The museum’s more intimate project room will feature Abigail DeVille’s sculptural installation. It’s a tree-like metal armature that mushrooms across the ceiling. The artist hung objects from it that she found around the neighborhood — old windows, door frames, fences, car parts, beds and tables. The immersive environment addresses questions of displacement for marginalized people.

“The work is very site-specific, she does a lot of research,” curator Jamillah James said. “For L.A., she’s thinking about where we are as an institution, and downtown Los Angeles, and our proximity to skid row, a national tragedy.”

James, who was an assistant curator at the Hammer Museum in L.A. and a curatorial fellow at the Studio Museum in Harlem before that, curated both installations.

In February, ICA LA will present an exhibition about Swiss curator Harold Szeemann in collaboration with the Getty, which owns Szeemann’s archives. The show, curated by Glenn Phillips and Philipp Kaiser, will re-create Szeemann’s Bern, Switzerland, apartment and an exhibition he staged there in the 1970s, “Grandfather: A Pioneer Like Us.” The show is about his grandfather, a hairdresser and the inventor of the permanent wave machine.
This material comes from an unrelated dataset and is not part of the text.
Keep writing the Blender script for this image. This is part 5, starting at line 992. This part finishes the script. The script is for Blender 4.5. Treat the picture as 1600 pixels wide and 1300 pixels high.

In late May, the museum will present an exhibition about sign painter Norm Laich, “This Brush for Hire,” curated by L.A. artists John Baldessari and Meg Cranston, both of whom worked with Laich.

“Meg and I decided Norm is an important artist and needs a show, his own show. It was time,” Baldessari said. “He’s done work for various artists over the years, he makes them come forward, but it’s time for him to show” his own work.

ICA LA, which has free admission, is the newest addition to Los Angeles’ rapidly expanding museum landscape.